### [RECORDS FOR THIS TASK]
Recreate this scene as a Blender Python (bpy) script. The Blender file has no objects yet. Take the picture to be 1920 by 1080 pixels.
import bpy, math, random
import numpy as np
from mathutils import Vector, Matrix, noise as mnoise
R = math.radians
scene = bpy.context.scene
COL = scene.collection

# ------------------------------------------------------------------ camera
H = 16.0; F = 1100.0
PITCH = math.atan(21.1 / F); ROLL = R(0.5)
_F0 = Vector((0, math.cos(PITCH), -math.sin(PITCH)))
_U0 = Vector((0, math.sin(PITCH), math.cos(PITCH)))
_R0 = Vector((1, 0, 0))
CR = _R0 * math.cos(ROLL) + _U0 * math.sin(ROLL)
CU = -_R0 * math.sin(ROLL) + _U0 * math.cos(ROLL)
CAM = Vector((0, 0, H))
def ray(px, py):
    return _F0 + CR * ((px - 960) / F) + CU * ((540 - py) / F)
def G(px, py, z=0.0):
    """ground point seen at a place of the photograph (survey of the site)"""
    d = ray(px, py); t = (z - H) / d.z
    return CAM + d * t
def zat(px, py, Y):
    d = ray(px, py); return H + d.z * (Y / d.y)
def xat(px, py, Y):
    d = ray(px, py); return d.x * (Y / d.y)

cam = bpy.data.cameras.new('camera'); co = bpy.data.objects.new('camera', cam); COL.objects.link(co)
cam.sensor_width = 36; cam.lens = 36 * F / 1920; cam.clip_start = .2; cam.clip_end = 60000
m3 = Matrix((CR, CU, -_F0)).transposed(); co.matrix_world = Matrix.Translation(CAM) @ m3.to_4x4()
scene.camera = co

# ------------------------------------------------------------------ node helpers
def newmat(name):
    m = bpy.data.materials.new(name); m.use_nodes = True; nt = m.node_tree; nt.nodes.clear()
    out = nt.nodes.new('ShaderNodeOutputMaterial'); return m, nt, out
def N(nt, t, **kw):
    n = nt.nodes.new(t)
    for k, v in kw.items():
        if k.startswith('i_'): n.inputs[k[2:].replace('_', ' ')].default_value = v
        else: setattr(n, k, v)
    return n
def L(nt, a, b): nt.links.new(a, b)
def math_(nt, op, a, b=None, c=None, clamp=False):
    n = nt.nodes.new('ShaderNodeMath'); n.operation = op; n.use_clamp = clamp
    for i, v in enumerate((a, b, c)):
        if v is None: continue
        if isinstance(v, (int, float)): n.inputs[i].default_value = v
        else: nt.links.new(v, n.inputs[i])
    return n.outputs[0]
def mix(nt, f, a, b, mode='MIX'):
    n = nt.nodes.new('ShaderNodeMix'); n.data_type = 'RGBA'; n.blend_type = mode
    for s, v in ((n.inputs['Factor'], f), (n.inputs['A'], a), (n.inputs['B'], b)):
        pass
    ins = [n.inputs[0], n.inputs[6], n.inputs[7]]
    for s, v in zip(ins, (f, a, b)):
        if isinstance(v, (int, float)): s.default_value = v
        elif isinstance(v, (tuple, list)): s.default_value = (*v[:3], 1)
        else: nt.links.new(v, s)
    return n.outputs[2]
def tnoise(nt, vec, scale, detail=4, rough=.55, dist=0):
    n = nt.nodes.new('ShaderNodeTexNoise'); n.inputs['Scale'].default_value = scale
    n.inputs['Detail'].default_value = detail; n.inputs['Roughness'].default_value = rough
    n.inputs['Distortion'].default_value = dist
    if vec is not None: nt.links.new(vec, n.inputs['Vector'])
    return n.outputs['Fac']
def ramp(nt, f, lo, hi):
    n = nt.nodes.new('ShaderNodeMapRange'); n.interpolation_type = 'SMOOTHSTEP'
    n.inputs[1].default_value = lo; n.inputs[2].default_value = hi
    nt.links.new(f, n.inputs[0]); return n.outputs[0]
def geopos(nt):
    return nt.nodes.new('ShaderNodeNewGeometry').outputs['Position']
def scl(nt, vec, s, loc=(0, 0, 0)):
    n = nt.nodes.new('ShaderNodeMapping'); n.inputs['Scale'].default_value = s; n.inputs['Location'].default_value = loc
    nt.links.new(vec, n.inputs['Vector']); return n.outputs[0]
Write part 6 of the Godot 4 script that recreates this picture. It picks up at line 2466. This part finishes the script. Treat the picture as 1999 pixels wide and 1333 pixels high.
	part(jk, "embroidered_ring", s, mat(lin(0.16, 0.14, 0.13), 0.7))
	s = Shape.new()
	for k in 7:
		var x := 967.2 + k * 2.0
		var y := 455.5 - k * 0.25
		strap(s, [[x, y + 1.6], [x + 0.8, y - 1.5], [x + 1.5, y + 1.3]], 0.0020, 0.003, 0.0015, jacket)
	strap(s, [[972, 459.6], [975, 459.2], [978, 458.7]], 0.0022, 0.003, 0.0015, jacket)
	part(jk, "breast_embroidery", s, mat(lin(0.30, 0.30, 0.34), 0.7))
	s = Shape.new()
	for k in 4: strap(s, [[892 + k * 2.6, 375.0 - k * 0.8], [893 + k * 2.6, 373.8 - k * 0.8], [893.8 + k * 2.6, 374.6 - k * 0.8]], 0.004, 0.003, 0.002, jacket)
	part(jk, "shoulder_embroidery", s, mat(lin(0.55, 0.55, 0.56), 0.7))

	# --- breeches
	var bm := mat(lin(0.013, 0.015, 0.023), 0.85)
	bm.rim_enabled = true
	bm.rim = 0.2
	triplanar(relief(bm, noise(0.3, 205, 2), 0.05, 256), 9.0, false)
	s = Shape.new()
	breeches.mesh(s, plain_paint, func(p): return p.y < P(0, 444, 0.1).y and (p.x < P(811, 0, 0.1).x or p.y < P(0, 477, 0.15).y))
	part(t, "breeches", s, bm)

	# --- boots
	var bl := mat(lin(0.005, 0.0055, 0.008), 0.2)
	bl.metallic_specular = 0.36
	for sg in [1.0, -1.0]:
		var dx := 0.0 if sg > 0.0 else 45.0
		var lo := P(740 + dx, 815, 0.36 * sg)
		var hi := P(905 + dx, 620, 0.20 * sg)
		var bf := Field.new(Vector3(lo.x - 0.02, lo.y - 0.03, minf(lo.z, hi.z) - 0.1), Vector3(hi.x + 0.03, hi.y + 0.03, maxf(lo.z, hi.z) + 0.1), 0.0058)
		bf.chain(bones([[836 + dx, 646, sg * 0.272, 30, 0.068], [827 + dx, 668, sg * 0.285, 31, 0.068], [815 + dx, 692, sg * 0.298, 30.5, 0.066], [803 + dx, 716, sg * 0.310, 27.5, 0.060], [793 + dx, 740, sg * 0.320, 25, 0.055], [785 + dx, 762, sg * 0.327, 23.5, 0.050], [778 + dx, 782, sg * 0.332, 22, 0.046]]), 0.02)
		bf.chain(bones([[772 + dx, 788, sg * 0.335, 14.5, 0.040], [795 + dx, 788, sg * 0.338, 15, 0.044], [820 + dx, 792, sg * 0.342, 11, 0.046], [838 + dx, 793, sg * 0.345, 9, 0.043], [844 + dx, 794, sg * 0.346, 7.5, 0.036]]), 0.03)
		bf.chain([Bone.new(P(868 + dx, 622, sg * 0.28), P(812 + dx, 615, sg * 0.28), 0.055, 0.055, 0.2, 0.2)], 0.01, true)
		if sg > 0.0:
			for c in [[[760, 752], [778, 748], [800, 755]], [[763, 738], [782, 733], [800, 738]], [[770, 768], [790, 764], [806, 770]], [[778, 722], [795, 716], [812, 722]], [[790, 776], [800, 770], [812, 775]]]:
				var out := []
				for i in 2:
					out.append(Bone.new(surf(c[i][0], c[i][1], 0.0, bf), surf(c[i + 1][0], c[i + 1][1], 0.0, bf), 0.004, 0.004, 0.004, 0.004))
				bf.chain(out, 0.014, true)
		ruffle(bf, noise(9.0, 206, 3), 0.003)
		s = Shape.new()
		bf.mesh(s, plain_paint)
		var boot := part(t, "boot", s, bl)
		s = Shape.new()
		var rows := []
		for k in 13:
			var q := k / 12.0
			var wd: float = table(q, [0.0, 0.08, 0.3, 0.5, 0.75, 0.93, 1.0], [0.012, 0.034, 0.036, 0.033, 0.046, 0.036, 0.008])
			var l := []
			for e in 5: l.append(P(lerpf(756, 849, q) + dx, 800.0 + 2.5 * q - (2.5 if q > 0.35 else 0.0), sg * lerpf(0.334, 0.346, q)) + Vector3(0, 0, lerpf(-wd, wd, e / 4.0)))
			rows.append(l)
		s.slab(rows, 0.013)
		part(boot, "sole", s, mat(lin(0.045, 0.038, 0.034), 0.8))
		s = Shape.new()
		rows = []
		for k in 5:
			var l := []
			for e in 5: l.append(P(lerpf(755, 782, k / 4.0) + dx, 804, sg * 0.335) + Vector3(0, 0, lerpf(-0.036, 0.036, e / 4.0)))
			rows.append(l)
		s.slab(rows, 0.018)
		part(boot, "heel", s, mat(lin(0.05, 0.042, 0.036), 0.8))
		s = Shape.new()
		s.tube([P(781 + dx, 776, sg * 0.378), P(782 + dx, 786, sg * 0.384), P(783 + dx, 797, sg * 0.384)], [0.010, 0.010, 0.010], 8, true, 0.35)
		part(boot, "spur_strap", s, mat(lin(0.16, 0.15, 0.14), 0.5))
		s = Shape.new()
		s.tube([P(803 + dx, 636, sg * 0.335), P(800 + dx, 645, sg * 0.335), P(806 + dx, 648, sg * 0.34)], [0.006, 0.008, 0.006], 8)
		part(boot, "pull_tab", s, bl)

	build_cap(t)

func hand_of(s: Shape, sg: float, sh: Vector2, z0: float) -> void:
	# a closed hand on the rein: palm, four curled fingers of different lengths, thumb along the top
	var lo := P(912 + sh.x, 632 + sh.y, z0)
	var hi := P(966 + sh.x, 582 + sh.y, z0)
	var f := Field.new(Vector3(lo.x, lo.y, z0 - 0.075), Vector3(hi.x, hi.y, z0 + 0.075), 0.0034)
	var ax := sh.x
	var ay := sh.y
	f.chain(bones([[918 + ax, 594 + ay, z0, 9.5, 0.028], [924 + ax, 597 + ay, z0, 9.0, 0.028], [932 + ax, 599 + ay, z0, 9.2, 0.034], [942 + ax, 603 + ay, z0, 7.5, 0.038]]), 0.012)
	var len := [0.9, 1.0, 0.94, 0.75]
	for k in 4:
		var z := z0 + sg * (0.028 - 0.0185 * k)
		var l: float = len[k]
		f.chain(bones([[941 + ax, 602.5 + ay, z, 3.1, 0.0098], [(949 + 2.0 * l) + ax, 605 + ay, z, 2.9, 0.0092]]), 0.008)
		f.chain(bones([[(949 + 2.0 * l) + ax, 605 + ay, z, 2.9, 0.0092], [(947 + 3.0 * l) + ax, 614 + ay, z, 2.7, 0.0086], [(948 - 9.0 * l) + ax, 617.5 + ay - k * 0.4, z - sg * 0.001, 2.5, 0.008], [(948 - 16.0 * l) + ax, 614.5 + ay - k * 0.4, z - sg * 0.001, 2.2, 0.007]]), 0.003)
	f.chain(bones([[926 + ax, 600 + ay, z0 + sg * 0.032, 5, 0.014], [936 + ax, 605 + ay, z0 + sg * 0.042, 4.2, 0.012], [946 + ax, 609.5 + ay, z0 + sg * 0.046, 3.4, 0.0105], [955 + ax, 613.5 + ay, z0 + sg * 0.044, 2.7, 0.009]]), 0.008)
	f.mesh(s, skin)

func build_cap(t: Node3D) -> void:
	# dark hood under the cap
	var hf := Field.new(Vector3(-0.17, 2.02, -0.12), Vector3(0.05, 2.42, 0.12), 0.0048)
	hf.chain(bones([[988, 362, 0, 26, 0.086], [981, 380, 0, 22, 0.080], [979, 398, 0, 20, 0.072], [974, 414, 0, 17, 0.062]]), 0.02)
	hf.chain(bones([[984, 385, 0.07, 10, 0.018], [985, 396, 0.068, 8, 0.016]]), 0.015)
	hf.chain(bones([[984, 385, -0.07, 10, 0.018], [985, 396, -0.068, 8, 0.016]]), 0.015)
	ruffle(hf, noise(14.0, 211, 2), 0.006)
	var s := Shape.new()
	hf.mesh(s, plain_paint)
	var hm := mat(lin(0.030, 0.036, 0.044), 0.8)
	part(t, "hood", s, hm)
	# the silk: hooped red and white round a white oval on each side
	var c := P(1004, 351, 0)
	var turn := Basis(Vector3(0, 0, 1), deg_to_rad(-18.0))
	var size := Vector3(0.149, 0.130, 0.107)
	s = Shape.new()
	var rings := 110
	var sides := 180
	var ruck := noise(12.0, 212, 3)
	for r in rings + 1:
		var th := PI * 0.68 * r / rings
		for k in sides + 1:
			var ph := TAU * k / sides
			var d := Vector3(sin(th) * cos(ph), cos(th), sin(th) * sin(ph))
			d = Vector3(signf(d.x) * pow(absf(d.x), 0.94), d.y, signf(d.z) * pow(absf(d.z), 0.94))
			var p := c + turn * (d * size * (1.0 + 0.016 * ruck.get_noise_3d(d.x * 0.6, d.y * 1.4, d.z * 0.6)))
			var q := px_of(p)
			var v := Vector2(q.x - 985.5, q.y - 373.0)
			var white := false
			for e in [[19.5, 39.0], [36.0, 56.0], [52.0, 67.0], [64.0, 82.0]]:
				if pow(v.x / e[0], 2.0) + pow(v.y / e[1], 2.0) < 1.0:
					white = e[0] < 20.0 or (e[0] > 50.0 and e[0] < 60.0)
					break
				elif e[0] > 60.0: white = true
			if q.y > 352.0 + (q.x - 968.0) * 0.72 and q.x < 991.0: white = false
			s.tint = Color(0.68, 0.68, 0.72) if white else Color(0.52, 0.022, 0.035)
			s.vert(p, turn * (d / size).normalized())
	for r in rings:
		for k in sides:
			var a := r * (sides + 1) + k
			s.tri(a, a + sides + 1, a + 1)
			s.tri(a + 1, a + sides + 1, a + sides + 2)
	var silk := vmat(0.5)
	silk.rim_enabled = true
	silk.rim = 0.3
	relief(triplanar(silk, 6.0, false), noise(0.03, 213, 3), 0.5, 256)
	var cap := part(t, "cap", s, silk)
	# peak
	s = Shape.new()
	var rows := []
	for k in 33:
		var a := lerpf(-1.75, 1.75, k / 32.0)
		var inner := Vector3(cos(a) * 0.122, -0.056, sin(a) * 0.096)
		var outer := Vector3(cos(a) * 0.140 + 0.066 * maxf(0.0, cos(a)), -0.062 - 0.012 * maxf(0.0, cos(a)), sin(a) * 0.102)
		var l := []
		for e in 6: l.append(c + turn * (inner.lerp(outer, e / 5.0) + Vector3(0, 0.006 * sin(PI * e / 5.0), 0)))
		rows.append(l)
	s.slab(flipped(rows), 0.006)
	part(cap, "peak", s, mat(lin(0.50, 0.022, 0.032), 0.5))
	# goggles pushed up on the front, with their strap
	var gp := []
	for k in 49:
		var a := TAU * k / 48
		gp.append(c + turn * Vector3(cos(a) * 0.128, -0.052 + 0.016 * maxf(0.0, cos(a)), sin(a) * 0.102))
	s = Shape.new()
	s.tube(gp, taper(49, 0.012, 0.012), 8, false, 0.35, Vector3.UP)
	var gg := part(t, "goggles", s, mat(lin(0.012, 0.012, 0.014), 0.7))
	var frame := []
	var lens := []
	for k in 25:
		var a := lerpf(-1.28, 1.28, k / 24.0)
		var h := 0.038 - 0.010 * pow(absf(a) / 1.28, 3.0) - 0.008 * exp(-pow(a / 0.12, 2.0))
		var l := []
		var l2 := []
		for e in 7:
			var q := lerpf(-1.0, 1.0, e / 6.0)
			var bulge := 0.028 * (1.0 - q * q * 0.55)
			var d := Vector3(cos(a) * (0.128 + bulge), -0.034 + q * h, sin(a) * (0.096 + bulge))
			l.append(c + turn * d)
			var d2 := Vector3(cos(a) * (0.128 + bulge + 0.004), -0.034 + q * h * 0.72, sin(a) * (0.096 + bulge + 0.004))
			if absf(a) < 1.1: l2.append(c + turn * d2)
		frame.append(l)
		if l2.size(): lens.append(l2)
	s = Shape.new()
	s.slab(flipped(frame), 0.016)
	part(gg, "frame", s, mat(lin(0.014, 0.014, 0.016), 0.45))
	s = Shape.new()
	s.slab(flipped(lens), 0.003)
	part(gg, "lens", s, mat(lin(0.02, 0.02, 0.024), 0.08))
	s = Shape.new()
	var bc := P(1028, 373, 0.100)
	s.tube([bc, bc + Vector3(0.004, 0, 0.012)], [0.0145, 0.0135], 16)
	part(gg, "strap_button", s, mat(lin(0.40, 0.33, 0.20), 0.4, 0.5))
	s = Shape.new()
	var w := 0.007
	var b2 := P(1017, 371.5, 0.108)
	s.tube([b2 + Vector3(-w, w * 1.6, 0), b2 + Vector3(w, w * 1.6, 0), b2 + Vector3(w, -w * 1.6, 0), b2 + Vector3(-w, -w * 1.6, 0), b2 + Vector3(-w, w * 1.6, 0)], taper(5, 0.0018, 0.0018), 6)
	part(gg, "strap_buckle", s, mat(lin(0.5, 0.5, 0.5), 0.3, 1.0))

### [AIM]
Retype exactly the lines from the start of the entries through the one with "d = ray(px, py); return d.x * (Y / d.y)"; include both ends.

### [FINAL RESULT]
Recreate this scene as a Blender Python (bpy) script. The Blender file has no objects yet. Take the picture to be 1920 by 1080 pixels.
import bpy, math, random
import numpy as np
from mathutils import Vector, Matrix, noise as mnoise
R = math.radians
scene = bpy.context.scene
COL = scene.collection

# ------------------------------------------------------------------ camera
H = 16.0; F = 1100.0
PITCH = math.atan(21.1 / F); ROLL = R(0.5)
_F0 = Vector((0, math.cos(PITCH), -math.sin(PITCH)))
_U0 = Vector((0, math.sin(PITCH), math.cos(PITCH)))
_R0 = Vector((1, 0, 0))
CR = _R0 * math.cos(ROLL) + _U0 * math.sin(ROLL)
CU = -_R0 * math.sin(ROLL) + _U0 * math.cos(ROLL)
CAM = Vector((0, 0, H))
def ray(px, py):
    return _F0 + CR * ((px - 960) / F) + CU * ((540 - py) / F)
def G(px, py, z=0.0):
    """ground point seen at a place of the photograph (survey of the site)"""
    d = ray(px, py); t = (z - H) / d.z
    return CAM + d * t
def zat(px, py, Y):
    d = ray(px, py); return H + d.z * (Y / d.y)
def xat(px, py, Y):
    d = ray(px, py); return d.x * (Y / d.y)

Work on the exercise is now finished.